Unapologetically utilitarian, Shepheard reminds us that it is “easy to forget how beautiful utility can be” (p. 127). He reads in landscape – and describes for us –  a patchwork of shifting strategies at large scales: e.g. survival, reason, defense, economic exploitation, restoration. His epilogue is worth quoting at length (p. 233):

Cultivation—the work of humans—has a different sort of beauty [than Wilderness]. There is nothing else under the sun than what there has always been. Cultivation is the human reordering of the material of the wilderness. If it is successful, the beauty of it lies in the warmth of your empathy for another human’s effort.

Landscape is a huge subject, as big as the earth and its atmosphere and reaching out to the edge of the universe. The big moves in landscape happen very rarely. You will be lucky to see one during your lifetime and even luckier to be in the right place at the right time to be involved in the making of it. Incremental changes happen all the time, however. They gradually accrue to big changes in what there is in the world, and whatever you are up to, you will be involved in these already. My epilogue is: be aware of the strategy that governs what you do.

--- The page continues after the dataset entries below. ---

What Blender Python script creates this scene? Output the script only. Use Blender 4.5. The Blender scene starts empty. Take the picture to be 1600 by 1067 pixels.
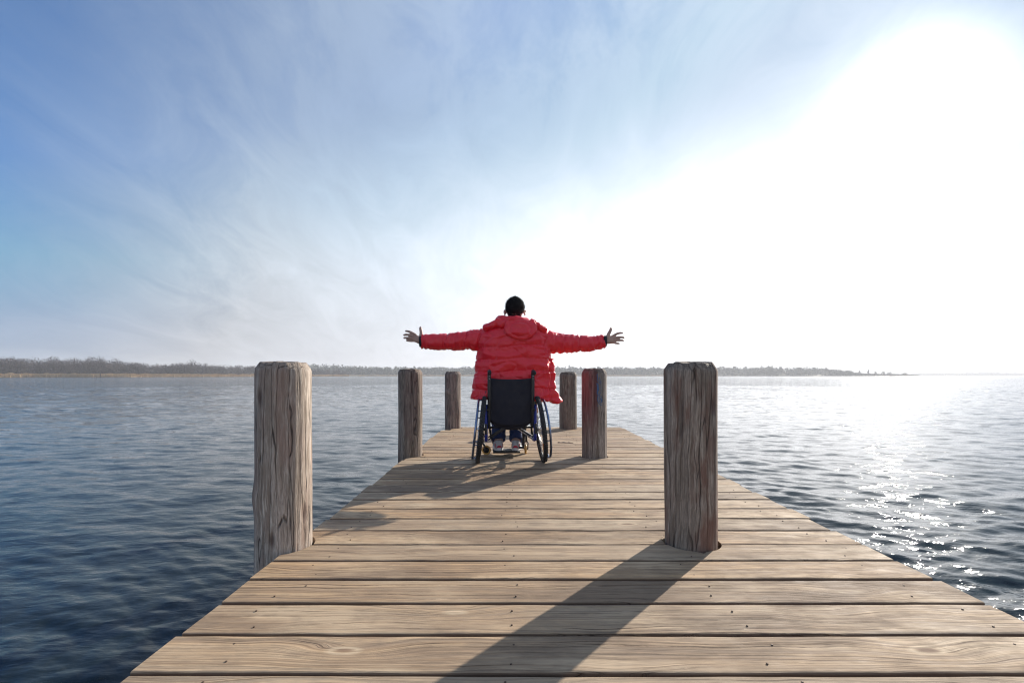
import bpy, bmesh, math, random
import numpy as np
from mathutils import Vector, Matrix, noise
R = math.radians
rng = random.Random(7)
SC = bpy.context.scene
COL = SC.collection

# ------------------------------------------------------------------ camera
EYE = 0.75                       # eye height above the deck
F, VX, HY = 711.0, 802.0, 586.5  # focal length and horizon, in pixels of the 1600 px wide photograph
cd = bpy.data.cameras.new('camera'); cam = bpy.data.objects.new('camera', cd); COL.objects.link(cam)
cam.location = (0, 0, EYE); cam.rotation_euler = (R(90), 0, 0)
cd.sensor_width = 36; cd.lens = F / 1600 * 36
cd.shift_x = -(VX - 800) / 1600; cd.shift_y = (HY - 533.5) / 1600
cd.clip_start = 0.05; cd.clip_end = 20000
SC.camera = cam
SC.cycles.use_denoising = True
SC.cycles.sample_clamp_direct = 120
SC.cycles.sample_clamp_indirect = 4
SC.cycles.filter_width = 1.2

# ------------------------------------------------------------------ world and sun
SUN_AZ, SUN_EL = R(41.7), R(23.8)          # azimuth clockwise from +Y
SUN = Vector((math.sin(SUN_AZ) * math.cos(SUN_EL), math.cos(SUN_AZ) * math.cos(SUN_EL), math.sin(SUN_EL)))
SC.view_settings.view_transform = 'Standard'; SC.view_settings.look = 'None'
SC.view_settings.gamma = 1; SC.view_settings.exposure = 1.0
W = bpy.data.worlds.new('World'); SC.world = W; W.use_nodes = True

class G:
    """small node-graph helper"""
    def __init__(s, tree): s.t = tree; s.n = tree.nodes; s.l = tree.links
    def new(s, ty, ins=None, **kw):
        n = s.n.new(ty)
        for k, v in kw.items(): setattr(n, k, v)
        for k, v in (ins or {}).items():
            if isinstance(v, bpy.types.NodeSocket): s.l.new(v, n.inputs[k])
            else: n.inputs[k].default_value = v
        return n
    def m(s, op, a, b=None, c=None, clamp=False):
        ins = {0: a}
        if b is not None: ins[1] = b
        if c is not None: ins[2] = c
        return s.new('ShaderNodeMath', ins, operation=op, use_clamp=clamp).outputs[0]
    def vm(s, op, a, b=None, out=0):
        ins = {0: a}
        if b is not None: ins[1] = b
        return s.new('ShaderNodeVectorMath', ins, operation=op).outputs[out]
    def mix(s, f, a, b, mode='MIX'):
        n = s.n.new('ShaderNodeMix'); n.data_type = 'RGBA'; n.blend_type = mode; n.clamp_factor = True
        for k, v in ((0, f), (6, a), (7, b)):
            if isinstance(v, bpy.types.NodeSocket): s.l.new(v, n.inputs[k])
            else: n.inputs[k].default_value = v if not isinstance(v, tuple) or len(v) == 4 else (*v, 1)
        return n.outputs[2]
    def noise(s, vec, scale=5, detail=4, rough=.5, dist=0, out=0):
        n = s.new('ShaderNodeTexNoise', {'Scale': scale, 'Detail': detail, 'Roughness': rough, 'Distortion': dist})
        if vec is not None: s.l.new(vec, n.inputs['Vector'])
        return n.outputs[out]
    def mr(s, v, a, b, c=0., d=1., smooth=False):
        n = s.new('ShaderNodeMapRange', {'Value': v, 'From Min': a, 'From Max': b, 'To Min': c, 'To Max': d})
        if smooth: n.interpolation_type = 'SMOOTHSTEP'
        return n.outputs[0]
    def scale(s, vec, sc, loc=(0, 0, 0), rot=(0, 0, 0)):
        return s.new('ShaderNodeMapping', {'Vector': vec, 'Scale': sc, 'Location': loc, 'Rotation': rot}).outputs[0]

g = G(W.node_tree); g.n.clear()
sky = g.new('ShaderNodeTexSky', sky_type='NISHITA', sun_disc=False, sun_elevation=SUN_EL, sun_rotation=SUN_AZ,
            altitude=50, air_density=1.0, dust_density=.3, ozone_density=3.0)
tc = g.new('ShaderNodeTexCoord'); d = g.vm('NORMALIZE', tc.outputs['Generated'])
sx = g.new('ShaderNodeSeparateXYZ', {0: d})
zc = g.m('MAXIMUM', sx.outputs[2], 0.0)
dot = g.m('MAXIMUM', g.vm('DOT_PRODUCT', d, tuple(SUN), out=1), 0.0)
# thin cirrus veil: streaks on a high plane
pz = g.m('ADD', zc, 0.34)
pl = g.new('ShaderNodeCombineXYZ', {0: g.m('DIVIDE', sx.outputs[0], pz), 1: g.m('DIVIDE', sx.outputs[1], pz), 2: 0.0}).outputs[0]
w1 = g.noise(g.scale(pl, (.8, .55, 1), rot=(0, 0, R(30))), 2.4, 8, .60, .8)
w3 = g.noise(g.scale(pl, (2.0, 1.0, 1), rot=(0, 0, R(40))), 2.6, 8, .66, 1.0)
w2 = g.noise(g.scale(pl, (1, 1, 1), loc=(3, 7, 0)), .55, 3, .5, .3)
cl = g.m('MULTIPLY', g.m('ADD', g.mr(w1, .3, .72, 0, .38), g.mr(w3, .36, .66, 0, .38)), g.mr(w2, .3, .62, .35, 1))
hz = g.m('POWER', g.m('SUBTRACT', 1.0, zc, clamp=True), 9.0)            # the air is milky near the horizon
low = g.m('MULTIPLY', g.mr(zc, .80, .12, 0, 1), g.mr(dot, .02, .52, .0, 1.0))   # the veil thickens towards the horizon and the sun
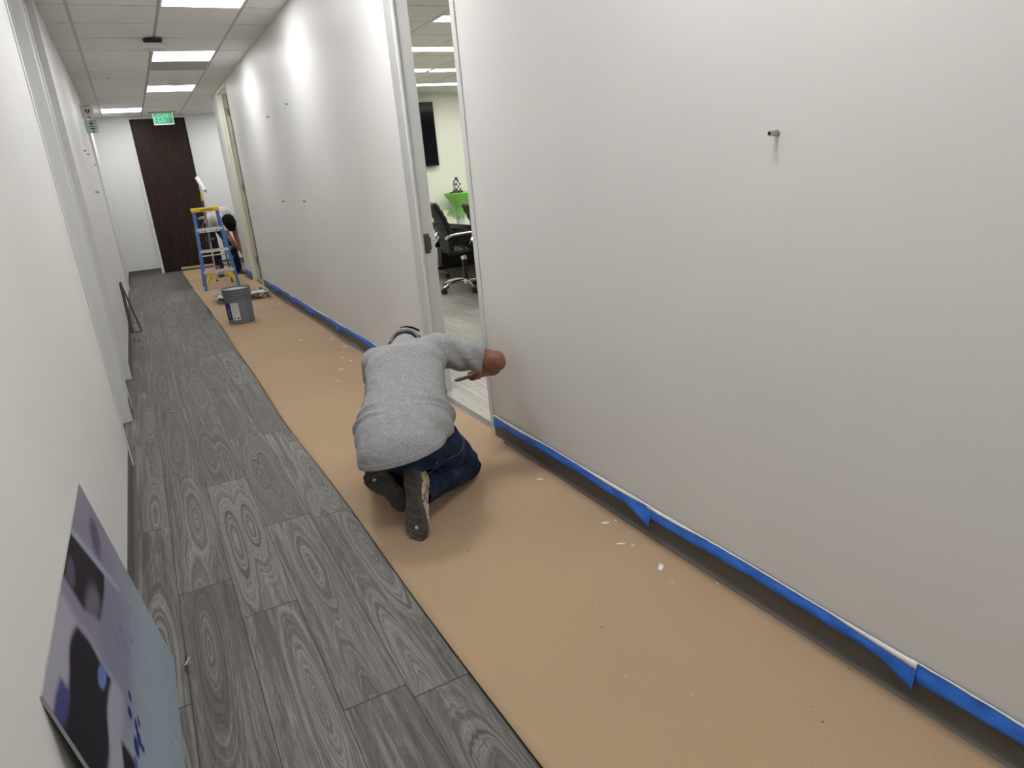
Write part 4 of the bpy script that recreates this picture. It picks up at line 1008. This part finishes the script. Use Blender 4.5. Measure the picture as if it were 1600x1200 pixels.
hang(jn, p1)
shd = (AR-KR).normalized()
ring_on(jn, AR, shd, 'cuff_seam', MT['thread'], 0.0011, jn, lambda c: (c-AR).length < .10)
ring_on(jn, HR+V((.02, .02, 0)), V((.25, -.55, .55)).normalized(), 'pocket_seam', MT['thread'], 0.0009, jn, lambda c: c.x > .86)
m = MB(); m.tube(spline([Pv+ax_t*0.02+lat*0.140+V((.0, -.02, .045)), Pv+ax_t*0.02+lat*0.158+V((0.0, 0, -0.01)), Pv+ax_t*0.02+lat*0.150+V((0.0, .03, -.05))], 5), 0.011, 8, ratio=0.35)
b_ = m.build('belt', MT['black_plastic'], None, 60); hang(b_, p1)
m = MB(); 
# bare skin: one continuous figure
sk = [(Pv, Ws, .085, .075, 1.4, lat), (Ws, Ch, .075, .085, 1.5, lat), (Ch, Sh, .085, .065, 1.5, lat), (SL, SR, .05, .05), (SR, EL, .052, .041), (EL, EL+V((.004, -.004, -.012)), .043, .040), (EL, EL.lerp(WR, .35)+V((0, 0, -.012)), .041, .046), (EL.lerp(WR, .35)+V((0, 0, -.012)), WR, .046, .029),
      (SL, ELL, .052, .040), (ELL, WRL, .040, .026), (WRL, WRL+V((.02, .05, -.05)), .028, .024, 1.4, V((1, 0, 0))),
      (Sh, V((1.005, 3.06, .575)), .055, .052), (V((1.005, 3.06, .575)), V((1.04, 3.15, .515)), .046, .05), (V((1.045, 3.18, .50)), V((1.06, 3.25, .44)), .084, .070), (V((1.065, 3.28, .46)), V((1.07, 3.29, .445)), .018, .014),
      (Pv, HR, .085, .08), (Pv, HL, .085, .08), (HR, KR, .082, .058), (HL, KL, .082, .058), (KR, AR, .055, .038), (KL, AL, .055, .038), (AR, AR+shd*.05, .038, .036)]
# hand closed round the brush handle
palm = HB + nn*0.028
sk += [(WR, palm, .027, .024, 1.25, bdir), (palm - bdir*0.022, palm + bdir*0.024, .019, .020)]
for k, off in enumerate((0.030, 0.011, -0.008, -0.026)):
    c = HB + bdir*off; rf = (.0092, .0096, .0092, .0082)[k]; rr = .0195
    pts = [palm + bdir*off] + arc_pts(c, nn, cc_, rr, 35, (262, 270, 262, 240)[k], 4)
    for a, b2 in zip(pts, pts[1:]): sk.append((a, b2, rf, rf*.96))
tb = palm - cc_*0.016 + bdir*0.002
for a, b2, ra, rb in ((tb, HB - cc_*0.026 + nn*0.012 + bdir*0.026, .0125, .011), (HB - cc_*0.026 + nn*0.012 + bdir*0.026, HB - cc_*0.021 - nn*0.004 + bdir*0.052, .011, .009)): sk.append((a, b2, ra, rb))
# left hand flat on the floor, hidden below the chest
lh = WRL + V((.02, .05, -.05))
for k in range(4): sk.append((lh+V((-.028+.018*k, .01, -.008)), lh+V((-.036+.024*k, .075-.01*abs(k-1.5), -.024)), .0092, .008))
sk.append((lh+V((.03, -.01, -.005)), lh+V((.062, .03, -.02)), .011, .009))
body = blob('body', sk, 0.0045, MT['skin'], None, 4); hang(body, p1)
# cap on the bowed head
cap = blob('cap', [(V((1.05, 3.175, .520)), V((1.06, 3.225, .490)), .096, .090), ], 0.006, MT['dark_canvas'], None, 3, cuts=((V((1.06, 3.2, .49)), V((.25, .45, -1)).normalized()),), solid=0.002); hang(cap, p1)
m = MB(); st_c = V((1.012, 3.10, .600)); m.tube([V((1.0, 3.12, .630)), V((1.015, 3.12, .648)), V((1.04, 3.115, .651)), V((1.07, 3.11, .642)), V((1.10, 3.10, .622))], 0.0055, 8, ratio=0.35, up=(0, .3, 1)); hang(m.build('cap_strap', MT['dark_canvas'], None, 60), p1)
shoe(p1, (.688, 2.280, .006), (.722, 2.352, .268), V((-.84, -.52, .12)), 0.288, MT['canvas'])
shoe(p1, (.622, 2.560, .205), (.728, 2.510, .040), V((-.40, -.84, .22)), 0.235, MT['dark_canvas'], wide=1.12)
# paint brush held at the wall
pb = empty('paint_brush', tuple(BA), 0, 'worn wooden-handled paint brush held against the wall beside the door frame', 'paint brush')
L_ = (BB-BA).length; at = lambda t: bdir*L_*t
m = MB(); m.tube([at(0), at(0.03), at(.12), at(.35), at(.55), at(.68), at(.74)], [.004, .0085, .010, .0095, .0105, .0125, .014], 14); m.build('handle', MT['wood_handle'], pb, 60)
bx_, by_, _ = frame_from(bdir, (0, 0, 1))
def slab(a, b_, w0, w1, t0, t1):
    return [[at(t) + bx_*w*math.cos(2*PI*i/20) + by_*th*math.sin(2*PI*i/20) for i in range(20)] for t, w, th in ((a, w0, t0), (b_, w1, t1))]
m = MB(); m.rings(slab(.73, .83, .022, .024, .009, .009)); m.build('ferrule', MT['steel'], pb, 40)
m = MB(); m.rings(slab(.825, 1.0, .0235, .029, .0085, .005)); m.build('bristles', MT['paint_wet'], pb, 40)

# --- second painter bending behind the ladder
p2 = empty('person', (1.22, 12.4, 0.004), 0, 'person in white t-shirt bent over behind the blue ladder, dark hair hanging down', 'person')
HpL, HpR = V((1.04, 12.60, .86)), V((1.20, 12.66, .86)); Hp = (HpL+HpR)/2
Sp2 = V((1.30, 12.36, .985)); S2L, S2R = V((1.20, 12.24, .93)), V((1.42, 12.38, .93))
KpL, FpL = V((1.07, 12.42, .46)), V((1.09, 12.45, .09)); KpR, FpR = V((1.35, 12.50, .46)), V((1.37, 12.46, .09))
E2a, W2a = V((1.31, 12.08, .58)), V((1.43, 12.12, .40)); E2b, W2b = V((1.41, 12.22, .60)), V((1.455, 12.13, .42))
la2 = (S2R-S2L).normalized()
ts2 = blob('t_shirt', [(Hp+V((-.03, .02, -.03)), Hp+V((.03, -.02, .03)), .125, .125, 1.3, la2), (Hp, Sp2, .125, .125, 1.35, la2), (S2L, S2R, .085, .085), (S2L, S2L.lerp(E2a, .6), .07, .06), (S2R, S2R.lerp(E2b, .6), .07, .06)],
           0.011, MT['white_shirt'], None, 5, disp=lambda c, n: 0.006*noise.noise(c*9), cutfn=lambda c: c.z < .745); hang(ts2, p2)
jn2 = blob('work_trousers', [(HpL, HpR, .11, .11), (HpL, KpL, .10, .072), (HpR, KpR, .10, .072), (KpL, FpL, .07, .062), (KpR, FpR, .07, .062)], 0.011, MT['denim2'], None, 4, disp=lambda c, n: 0.004*noise.noise(c*14)); hang(jn2, p2)
hd = V((1.335, 12.13, .865))
sk = [(Hp, Sp2, .09, .09, 1.3, la2), (S2L, S2R, .055, .055), (Sp2, hd+V((-.02, .06, .05)), .06, .055), (hd+V((0, .02, .03)), hd+V((.02, -.01, -.05)), .082, .065), (S2L, E2a, .048, .037), (E2a, W2a, .038, .026), (S2R, E2b, .048, .037), (E2b, W2b, .038, .026),
      (HpL, KpL, .08, .055), (HpR, KpR, .08, .055), (KpL, FpL, .05, .04), (KpR, FpR, .05, .04), (HpL, HpR, .08, .08)]
for W_, d_ in ((W2a, V((.25, .0, -1)).normalized()), (W2b, V((.05, -.1, -1)).normalized())):
    sd2 = V((0, 1, 0)); p = W_+d_*0.05; sk.append((W_, p, .025, .022, 1.4, sd2))
    for k in range(4): sk.append((p+sd2*(-.024+.016*k), p+sd2*(-.028+.018*k)+d_*(.055-.008*abs(k-1.4))+V((.012, 0, 0)), .0085, .0075))
    sk.append((W_+d_*.02+sd2*-.02, W_+d_*.055+sd2*-.042, .0105, .009))
b2 = blob('body', sk, 0.006, MT['skin'], None, 3); hang(b2, p2)
hr = blob('hair', [(hd+V((0, .03, .035)), hd+V((.01, -.01, -.02)), .098, .088), (hd+V((-.02, 0, .0)), hd+V((0, -.02, -.10)), .075, .045), (hd+V((.04, 0, .0)), hd+V((.05, -.02, -.09)), .07, .04)], 0.008, MT['hair'], None, 2, disp=lambda c, n: 0.008*noise.noise(c*40)); hang(hr, p2)
def shoe2(toe, heel): return shoe(p2, toe, heel, V((0, 0, -1)), 0.28, MT['black_plastic'])
shoe2((1.06, 12.27, .006), (1.10, 12.53, .006)); shoe2((1.45, 12.30, .006), (1.36, 12.53, .006))
# scraper in the far hand
sc_ = empty('putty_knife', tuple(W2b+V((.0, -.03, -.12))), 0, 'small scraper held low at the wall corner by the bending person', 'scraper')
m = MB(); m.tube([(0, .0, .06), (0.0, 0, 0.0)], 0.009, 8); m.build('handle', MT['black_plastic'], sc_, 60)
m = MB(); m.box((0.0, 0, -0.03), (0.002, 0.03, 0.06), None, 0); m.build('blade', MT['steel'], sc_)

# ------------------------------------------------------------------ meeting room
def office_chair(loc, rz, label):
    r = empty('office_chair', loc, rz, label, 'chair', 'black leather chairs along the meeting table')
    m = MB()   # seat: ribbed pad, front towards +x
    def seat(s, t):
        x = -0.23+0.50*s; y = -0.24+0.48*t
        z = 0.49+0.012*abs(math.sin(s*PI*7))+0.02*math.cos((t-.5)*PI)*0.8 - (0.05*max(0, s-0.85)/0.15) - 0.02*(1-math.cos((t-.5)*2.2)); return Vector((x, y, z))
    m.grid(seat, 42, 14); o = m.build('seat', MT['leather'], r, 60, recalc=False); s_ = o.modifiers.new('s', 'SOLIDIFY'); s_.thickness = 0.055; s_.offset = -1
    m = MB()
    def back(s, t):
        h = s; y = (-0.235+0.47*t)*(1-0.10*max(0, s-.8)/.2)
        x = -0.215 - 0.13*h + 0.05*math.sin(h*PI) + 0.010*abs(math.sin(s*PI*8)) - 0.03*(math.cos((t-.5)*2.4)-1)
        return Vector((x, y, 0.48+0.535*h))
    m.grid(back, 48, 14); o = m.build('backrest', MT['leather'], r, 60, recalc=False); s_ = o.modifiers.new('s', 'SOLIDIFY'); s_.thickness = 0.05; s_.offset = 0
    for s in (-1, 1):
        m = MB(); y = s*0.275
        m.tube(spline([(-0.245, s*0.25, 0.63), (-0.22, y, 0.655), (-0.10, y, 0.67), (0.14, y, 0.675), (0.215, y, 0.655), (0.20, y, 0.58), (0.13, s*0.26, 0.49), (0.05, s*0.21, 0.455)], 6), 0.0125, 10, ratio=1.5, up=(0, 1, 0))
        m.build('armrest', MT['chrome'], r, 60)
    m = MB(); m.cyl((0, 0, 0.115), (0, 0, 0.42), 0.030, 0.026, 20); m.cyl((0, 0, 0.42), (0, 0, 0.455), 0.07, 0.09, 20); m.build('gas_column', MT['black_plastic'], r, 40)
    m = MB(); m.cyl((0, 0, 0.36), (0, 0, 0.41), 0.034, 0.034, 18); m.cyl((0, 0, .085), (0, 0, .135), .042, .036, 20); m.build('column_collar', MT['chrome'], r, 40)
    for k in range(5):
        a = 2*PI*k/5 + 0.95; d = Vector((math.cos(a), math.sin(a), 0))
        m = MB(); m.tube([d*0.03+Vector((0, 0, .112)), d*0.14+Vector((0, 0, .118)), d*0.25+Vector((0, 0, .098)), d*0.315+Vector((0, 0, .072))], [.026, .022, .018, .014], 10, ratio=0.7, up=(0, 0, 1))
        lg = m.build('base_leg', MT['chrome'], r, 60)
        m = MB(); n_ = Vector((-d.y, d.x, 0)); c = d*0.315+Vector((0, 0, .030))
        for s in (-1, 1): m.cyl(c+n_*0.008*s, c+n_*0.026*s, 0.0285, n=18)
        m.cyl(c+Vector((0, 0, .0)), c+Vector((0, 0, .045)), 0.008, n=8); m.build('caster', MT['black_plastic'], lg, 40)
    return r
def copy_tree(o, parent=None):
    c = o.copy(); COL.objects.link(c); c.parent = parent
    for ch in o.children: copy_tree(ch, c)
    return c
c0 = office_chair((3.28, 7.40, 0), -0.16, 'black leather chrome-armed chair seen nearly whole through the doorway')
for loc, rz, lb in (((3.30, 6.42, 0), -0.12, 'black leather chair cut off by the right edge of the doorway'), ((3.22, 8.62, 0), -0.10, 'black leather chair mostly hidden by left door jamb, chrome base showing'),
                    ((3.32, 9.48, 0), -0.1, 'farthest black leather chair of the row beyond the left door jamb')):
    c = copy_tree(c0); c.location = loc; c.rotation_euler = (0, 0, rz); c['label'] = lb
tb_ = empty('meeting_table', (4.15, 7.9, 0), 0, 'long meeting table with glossy pale green reflecting top and dark edge', 'table')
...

Mactaquac decision: prolong

The Mactaquac Dam spillway, New Brunswick, on a foggy morning.

The Mactaquac Dam spillway, New Brunswick, on a foggy morning.

NB Power’s preferred Mactaquac Dam decision was handed down near Fredericton this morning. That decision is the late entrant among the options: to prolong the life of the dam as close to its original 100-year life as possible through maintenance and replacement in situ. Discussed today as the cheapest of the four options ($2.9 to $3.6 billion), the project has been given the oddly Soviet title of the Mactaquac Life Achievement Project. A new web experience awaits the curious who visit mactaquac.ca today, including backgrounders such as a paltry two-pager on First Nations engagement, the first output we have seen from that consultation other than this under-the-radar announcement via the NB Media Co-op. Kingsclear First Nation, whose land is a long sliver pointing directly at the dam, is deeply disappointed. Improvement is planned in multi-species fish passage, though not to the satisfaction of WWF, but the problem of inadequate upstream flow will still challenge any fish that survive the trip. No new river crossing for vehicles will be required, as the dam wall will continue to serve as a bridge. Many upriver locals will be pleased at this outcome, though expect frustration to be voiced at the the stress and disruption of the debate given such a status quo result. Let’s watch the budget evolve, and do it all again in a few decades. There is unlikely to be much money available to invest in renewables until then.

.

Terroir

Melanie Colosimo's Transmission Tower I, at the AGNS Terroir exhibition

Melanie Colosimo’s Transmission Tower I, at the AGNS Terroir exhibition

One of the nice things about sabbatical is a little more time to enjoy my city and its attractions. I visited the new Art Gallery of Nova Scotia exhibition, Terroir, before the cottage week. Though I will need to return for a more fulsome look,  this open-call show of Nova Scotia art has a nice range of media and messages, each intended to connect to the local landscape and story. I saw some familiar artists, such as Steve Farmer‘s wonderful detailed photos of rust and abraded paint – what he calls “industrial documentation” – which I had previously seen at Pavia in Herring Cove, and one of John MacNab‘s mathematical machined wood sculptures. I also discovered some new artists, such as Wayne Boucher, whose large abstract Fall (2005) made me feel I was drowning in the work; when I later read that was an explicit aim I felt a little creeped out at its effectiveness. Finally, I enjoyed both pieces by Melanie Colosimo, whose air-mesh-constructed Transmission Tower I (2016) (see photo) is evidence of her artistic move:

…towards a preoccupation with traditionally masculine utilitarian imagery and themes of progress and construction … to explore memory, transitory states… thresholds between a previous state of being and the next phase.

This appealed to me based on some of my new thinking about energy transitions as the recycling of landscape from one use to another, something we probably need to get used to doing.